Do you remember the beer that made you fall in love? Was it the Coors Light you snuck out of your Dad’s beer cooler? Was it Pabst Blue Ribbon from a keg cup at a graduation party? Or was it the first beer that made you sit back and think about what you were actually drinking? If you were anything like me, you didn’t know a damn thing about hops, malt and yeast. You just knew that this was different. This was delicious.

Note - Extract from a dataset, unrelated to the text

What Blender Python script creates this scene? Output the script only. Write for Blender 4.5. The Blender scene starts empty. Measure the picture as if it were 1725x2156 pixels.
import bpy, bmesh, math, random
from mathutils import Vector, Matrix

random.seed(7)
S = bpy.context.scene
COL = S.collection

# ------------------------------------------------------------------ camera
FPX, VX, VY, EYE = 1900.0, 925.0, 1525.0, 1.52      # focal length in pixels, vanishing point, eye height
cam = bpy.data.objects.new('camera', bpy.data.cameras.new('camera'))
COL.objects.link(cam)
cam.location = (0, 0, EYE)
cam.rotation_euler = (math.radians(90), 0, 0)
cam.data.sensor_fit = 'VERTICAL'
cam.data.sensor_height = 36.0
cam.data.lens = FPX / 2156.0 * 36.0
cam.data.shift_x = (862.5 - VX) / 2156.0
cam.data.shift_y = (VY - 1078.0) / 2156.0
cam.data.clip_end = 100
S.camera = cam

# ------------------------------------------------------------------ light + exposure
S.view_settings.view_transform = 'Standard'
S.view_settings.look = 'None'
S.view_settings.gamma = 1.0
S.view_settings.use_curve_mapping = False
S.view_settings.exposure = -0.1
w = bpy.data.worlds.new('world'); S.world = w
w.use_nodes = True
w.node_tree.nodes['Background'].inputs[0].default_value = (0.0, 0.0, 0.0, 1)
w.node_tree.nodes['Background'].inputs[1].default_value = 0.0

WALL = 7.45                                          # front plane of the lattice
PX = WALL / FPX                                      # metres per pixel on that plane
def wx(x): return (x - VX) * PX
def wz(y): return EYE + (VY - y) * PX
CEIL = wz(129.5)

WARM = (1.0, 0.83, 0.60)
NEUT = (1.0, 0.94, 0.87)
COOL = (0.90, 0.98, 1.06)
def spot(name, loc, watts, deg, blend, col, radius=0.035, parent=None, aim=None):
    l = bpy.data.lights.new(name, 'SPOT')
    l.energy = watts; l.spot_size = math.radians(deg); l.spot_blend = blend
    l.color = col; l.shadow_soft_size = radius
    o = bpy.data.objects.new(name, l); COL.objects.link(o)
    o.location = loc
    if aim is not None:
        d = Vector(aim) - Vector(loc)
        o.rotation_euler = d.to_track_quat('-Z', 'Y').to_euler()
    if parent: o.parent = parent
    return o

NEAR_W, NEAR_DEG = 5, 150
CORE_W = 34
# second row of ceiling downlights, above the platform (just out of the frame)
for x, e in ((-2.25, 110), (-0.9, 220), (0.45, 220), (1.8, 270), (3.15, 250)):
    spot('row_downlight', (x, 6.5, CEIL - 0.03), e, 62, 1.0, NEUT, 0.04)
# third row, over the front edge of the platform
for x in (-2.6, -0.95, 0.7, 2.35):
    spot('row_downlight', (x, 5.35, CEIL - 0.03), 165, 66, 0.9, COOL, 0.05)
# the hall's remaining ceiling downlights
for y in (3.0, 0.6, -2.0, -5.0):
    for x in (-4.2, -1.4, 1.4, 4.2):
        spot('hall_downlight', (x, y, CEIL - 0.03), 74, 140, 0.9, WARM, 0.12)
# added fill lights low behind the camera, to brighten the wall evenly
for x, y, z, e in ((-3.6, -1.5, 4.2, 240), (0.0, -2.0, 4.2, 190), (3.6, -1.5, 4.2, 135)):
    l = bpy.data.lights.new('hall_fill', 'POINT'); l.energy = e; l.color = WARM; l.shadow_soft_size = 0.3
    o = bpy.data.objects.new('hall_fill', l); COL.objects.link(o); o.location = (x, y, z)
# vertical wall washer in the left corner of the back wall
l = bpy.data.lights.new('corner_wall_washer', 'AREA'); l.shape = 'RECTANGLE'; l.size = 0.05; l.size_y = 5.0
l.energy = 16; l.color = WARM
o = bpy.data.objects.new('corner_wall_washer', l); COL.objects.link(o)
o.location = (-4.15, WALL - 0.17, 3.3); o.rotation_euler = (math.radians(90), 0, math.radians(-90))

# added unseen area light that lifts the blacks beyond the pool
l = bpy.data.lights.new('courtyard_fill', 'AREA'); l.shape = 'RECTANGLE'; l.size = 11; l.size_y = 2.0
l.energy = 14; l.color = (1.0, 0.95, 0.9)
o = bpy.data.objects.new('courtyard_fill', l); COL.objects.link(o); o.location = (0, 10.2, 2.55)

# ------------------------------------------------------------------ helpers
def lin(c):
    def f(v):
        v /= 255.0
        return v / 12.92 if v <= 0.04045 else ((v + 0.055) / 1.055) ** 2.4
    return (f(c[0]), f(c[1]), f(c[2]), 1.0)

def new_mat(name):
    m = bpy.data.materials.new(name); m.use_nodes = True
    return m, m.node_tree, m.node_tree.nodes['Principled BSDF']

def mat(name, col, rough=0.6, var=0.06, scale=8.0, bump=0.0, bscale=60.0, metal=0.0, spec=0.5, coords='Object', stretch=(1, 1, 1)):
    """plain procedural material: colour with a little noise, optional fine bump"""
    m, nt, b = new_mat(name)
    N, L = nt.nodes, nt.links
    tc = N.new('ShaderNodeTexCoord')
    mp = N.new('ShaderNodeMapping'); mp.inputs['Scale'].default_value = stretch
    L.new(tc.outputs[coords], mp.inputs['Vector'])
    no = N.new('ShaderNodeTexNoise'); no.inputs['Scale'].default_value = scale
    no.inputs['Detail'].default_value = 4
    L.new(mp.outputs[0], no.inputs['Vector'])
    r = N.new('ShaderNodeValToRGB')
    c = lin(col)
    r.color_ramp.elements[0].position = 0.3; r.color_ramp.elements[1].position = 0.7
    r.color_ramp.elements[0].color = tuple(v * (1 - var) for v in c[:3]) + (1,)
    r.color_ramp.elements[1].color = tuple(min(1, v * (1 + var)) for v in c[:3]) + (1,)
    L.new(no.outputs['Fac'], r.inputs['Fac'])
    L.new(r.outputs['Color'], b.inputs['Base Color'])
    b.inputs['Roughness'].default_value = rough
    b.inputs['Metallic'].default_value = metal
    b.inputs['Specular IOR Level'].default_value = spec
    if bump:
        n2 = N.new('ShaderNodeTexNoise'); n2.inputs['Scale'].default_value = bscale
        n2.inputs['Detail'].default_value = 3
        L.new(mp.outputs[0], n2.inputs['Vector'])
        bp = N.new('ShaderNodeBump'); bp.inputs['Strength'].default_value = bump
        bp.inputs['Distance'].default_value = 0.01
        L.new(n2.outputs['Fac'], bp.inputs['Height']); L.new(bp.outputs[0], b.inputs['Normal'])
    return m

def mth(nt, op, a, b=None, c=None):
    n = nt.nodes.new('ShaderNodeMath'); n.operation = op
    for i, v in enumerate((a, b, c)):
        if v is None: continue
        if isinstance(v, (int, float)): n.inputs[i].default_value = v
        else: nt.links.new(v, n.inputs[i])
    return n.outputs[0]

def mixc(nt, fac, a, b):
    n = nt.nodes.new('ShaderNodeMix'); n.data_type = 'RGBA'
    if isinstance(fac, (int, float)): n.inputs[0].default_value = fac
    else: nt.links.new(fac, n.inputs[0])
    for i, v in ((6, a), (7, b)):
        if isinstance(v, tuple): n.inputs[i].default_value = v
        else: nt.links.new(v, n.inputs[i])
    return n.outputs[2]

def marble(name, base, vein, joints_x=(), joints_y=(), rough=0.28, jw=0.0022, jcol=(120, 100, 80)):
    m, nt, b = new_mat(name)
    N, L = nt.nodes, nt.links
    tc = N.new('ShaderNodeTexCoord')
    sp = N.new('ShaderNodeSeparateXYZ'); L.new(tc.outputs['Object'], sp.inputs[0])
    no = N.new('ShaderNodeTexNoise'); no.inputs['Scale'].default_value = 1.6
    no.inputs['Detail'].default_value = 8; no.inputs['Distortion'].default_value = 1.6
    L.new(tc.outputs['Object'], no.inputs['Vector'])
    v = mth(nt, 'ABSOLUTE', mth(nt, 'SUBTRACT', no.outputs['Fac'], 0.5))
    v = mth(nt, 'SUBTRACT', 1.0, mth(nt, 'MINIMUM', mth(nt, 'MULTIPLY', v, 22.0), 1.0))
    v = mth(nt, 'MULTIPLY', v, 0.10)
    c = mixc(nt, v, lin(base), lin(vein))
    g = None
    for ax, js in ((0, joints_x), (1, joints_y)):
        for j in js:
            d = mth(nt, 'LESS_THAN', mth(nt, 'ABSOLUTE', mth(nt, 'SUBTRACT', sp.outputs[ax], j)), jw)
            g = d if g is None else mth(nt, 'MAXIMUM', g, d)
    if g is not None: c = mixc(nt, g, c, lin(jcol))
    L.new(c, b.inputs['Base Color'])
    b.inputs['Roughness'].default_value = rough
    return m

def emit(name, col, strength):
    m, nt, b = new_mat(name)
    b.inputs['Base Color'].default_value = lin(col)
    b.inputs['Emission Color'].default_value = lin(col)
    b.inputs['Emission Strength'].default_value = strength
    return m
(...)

Some call them “gateway beers,” others “crossovers,” as they hold the drinker’s hand and escort them to funkier, heavier things. For a lot of people, golden ales unlocked that door. These straw colored pints look an awful lot like the common American lager but they contain just a little bit more malt, a touch more citrus and a faint hint of fruit. They say to the drinker, “See, I can be more. Come take a look. Don’t worry, I won’t bite.”

That moment can come at any time to drinkers of any (legal) age and on a recent trip to Niwot’s Bootstrap Brewing, it was the gateway beers that stuck: 1956 Golden Ale and Chillax Pineapple Gold (both 4.5% ABV). The 1956 Golden Ale — the name is a nod to owner Steven Kaczeus’s dad who was one of the students occupying the University of Budapest during the 1956 Hungarian Revolution — is exactly what you would expect, crisp and light with some mild malt; just the sort of beer that my grandmother from Mitchell, South Dakota found enjoyable.

Hot hops and strong stouts aren’t exactly Grandma Mary’s thing but delicious beer is, and she found it in the second golden ale Bootstrap brews: Chillax Pineapple Gold. Chillax is essentially 1956 plus pineapple, but the sum is greater than its parts. As Grandma delicately and respectably set the glass of Chillax back down, there was a distinct twinkle in her eye and warmness in its color. After a moment of quiet contemplation, she leaned over to me and said, “That one’s going to be dangerous for females.”

There were nine other Bootstrap offerings to try, but I don’t think we topped the Chillax. The NutStrap Imperial Coffee Stout (7.6%), served on nitro, has a beautiful nose with a smooth and balanced body; the Schwarzbier (5.5%), a German black lager, has a light and toasted quality for those who need a little more kick than the 1956; and the Backfire Chili (4.5%) is for those who demand that their beer pepper the back of their throat with punishment.

For Grams and me, Chillax is where it’s at. Especially since we can toast to the unseasonably warm weather and bright sunny days on Bootstrap’s Niwot patio. And with a Longmont outpost in the works, Bootstrap should have plenty of that sweet golden on tap for Boulder County during the summer months as well. Grandma might end up being a regular.

On TAP: Bootstrap Brewing. 6778 N. 79th St., Niwot, 303-652-4186, bootstrapbrewing.com.